GIVEN MATERIAL:
################

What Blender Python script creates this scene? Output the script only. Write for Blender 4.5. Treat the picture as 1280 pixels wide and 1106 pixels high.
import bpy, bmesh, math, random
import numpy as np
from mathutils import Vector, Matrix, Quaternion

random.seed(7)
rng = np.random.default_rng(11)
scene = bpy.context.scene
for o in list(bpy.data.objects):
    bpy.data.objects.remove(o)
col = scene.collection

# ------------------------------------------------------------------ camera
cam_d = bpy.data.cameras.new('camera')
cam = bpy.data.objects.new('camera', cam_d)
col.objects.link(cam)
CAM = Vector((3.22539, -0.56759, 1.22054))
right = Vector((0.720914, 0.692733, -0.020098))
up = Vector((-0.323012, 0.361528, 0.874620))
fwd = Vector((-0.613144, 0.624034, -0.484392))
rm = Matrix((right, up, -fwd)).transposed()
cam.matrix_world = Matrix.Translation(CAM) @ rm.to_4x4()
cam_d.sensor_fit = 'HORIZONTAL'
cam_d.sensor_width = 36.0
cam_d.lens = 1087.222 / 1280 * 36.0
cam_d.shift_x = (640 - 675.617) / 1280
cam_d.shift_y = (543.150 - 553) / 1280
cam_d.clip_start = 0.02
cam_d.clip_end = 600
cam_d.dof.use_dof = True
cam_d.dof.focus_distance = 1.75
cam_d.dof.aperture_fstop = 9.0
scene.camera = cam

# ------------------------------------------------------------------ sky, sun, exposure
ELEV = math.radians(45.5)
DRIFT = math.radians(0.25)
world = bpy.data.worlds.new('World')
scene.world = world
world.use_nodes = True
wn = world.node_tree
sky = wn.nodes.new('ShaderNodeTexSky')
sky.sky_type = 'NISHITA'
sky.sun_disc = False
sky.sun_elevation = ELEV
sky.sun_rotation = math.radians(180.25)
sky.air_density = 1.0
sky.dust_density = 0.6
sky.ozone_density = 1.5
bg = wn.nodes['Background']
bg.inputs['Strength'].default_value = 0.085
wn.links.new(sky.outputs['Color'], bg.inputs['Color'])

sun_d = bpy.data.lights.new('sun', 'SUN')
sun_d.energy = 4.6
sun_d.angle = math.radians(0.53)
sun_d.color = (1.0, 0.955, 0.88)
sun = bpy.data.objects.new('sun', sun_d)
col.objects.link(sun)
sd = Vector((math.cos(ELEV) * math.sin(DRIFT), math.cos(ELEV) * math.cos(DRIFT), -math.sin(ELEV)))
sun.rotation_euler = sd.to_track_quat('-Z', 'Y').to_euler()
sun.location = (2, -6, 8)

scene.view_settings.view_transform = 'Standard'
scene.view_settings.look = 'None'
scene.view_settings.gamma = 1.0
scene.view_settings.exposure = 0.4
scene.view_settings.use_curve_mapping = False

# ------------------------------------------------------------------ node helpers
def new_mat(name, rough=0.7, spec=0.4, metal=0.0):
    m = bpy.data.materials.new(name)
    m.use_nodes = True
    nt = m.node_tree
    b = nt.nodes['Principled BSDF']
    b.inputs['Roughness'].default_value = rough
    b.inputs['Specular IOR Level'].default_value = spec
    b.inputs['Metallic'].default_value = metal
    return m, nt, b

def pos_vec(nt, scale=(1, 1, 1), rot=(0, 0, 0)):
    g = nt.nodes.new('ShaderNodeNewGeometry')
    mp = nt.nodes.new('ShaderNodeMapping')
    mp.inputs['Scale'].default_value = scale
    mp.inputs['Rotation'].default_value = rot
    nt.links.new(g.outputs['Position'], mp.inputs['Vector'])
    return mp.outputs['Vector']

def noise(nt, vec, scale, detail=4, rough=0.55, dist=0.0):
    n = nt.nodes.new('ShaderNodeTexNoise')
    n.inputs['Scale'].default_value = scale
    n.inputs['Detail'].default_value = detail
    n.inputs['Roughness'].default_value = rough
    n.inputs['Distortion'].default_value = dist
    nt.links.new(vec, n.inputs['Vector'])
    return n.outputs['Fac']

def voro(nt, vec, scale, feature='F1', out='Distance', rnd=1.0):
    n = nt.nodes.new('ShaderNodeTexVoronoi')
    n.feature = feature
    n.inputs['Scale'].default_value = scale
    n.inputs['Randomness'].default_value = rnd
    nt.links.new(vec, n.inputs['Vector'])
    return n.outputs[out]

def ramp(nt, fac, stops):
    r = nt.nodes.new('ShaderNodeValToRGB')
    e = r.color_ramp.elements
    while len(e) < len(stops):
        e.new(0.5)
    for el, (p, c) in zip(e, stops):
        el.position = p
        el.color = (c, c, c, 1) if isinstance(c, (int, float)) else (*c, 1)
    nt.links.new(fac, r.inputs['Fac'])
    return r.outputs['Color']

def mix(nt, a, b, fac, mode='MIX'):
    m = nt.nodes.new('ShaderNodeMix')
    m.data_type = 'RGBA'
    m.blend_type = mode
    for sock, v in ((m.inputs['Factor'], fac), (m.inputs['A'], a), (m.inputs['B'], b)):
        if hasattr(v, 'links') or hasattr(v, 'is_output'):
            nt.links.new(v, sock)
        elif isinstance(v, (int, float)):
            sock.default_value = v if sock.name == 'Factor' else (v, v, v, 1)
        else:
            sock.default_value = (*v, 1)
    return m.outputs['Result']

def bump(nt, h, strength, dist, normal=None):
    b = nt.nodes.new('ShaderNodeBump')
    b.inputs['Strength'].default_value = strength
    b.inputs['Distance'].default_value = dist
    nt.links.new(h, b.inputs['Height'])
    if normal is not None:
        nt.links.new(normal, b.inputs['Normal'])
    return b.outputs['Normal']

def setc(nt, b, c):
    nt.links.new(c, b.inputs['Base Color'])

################

INSTRUCTIONS FOR THE TASK: Repeat the material word for word from its opening line up to and including the line containing "from mathutils import".

ANSWER TO THIS PROBLEM:
What Blender Python script creates this scene? Output the script only. Write for Blender 4.5. Treat the picture as 1280 pixels wide and 1106 pixels high.
import bpy, bmesh, math, random
import numpy as np
from mathutils import Vector, Matrix, Quaternion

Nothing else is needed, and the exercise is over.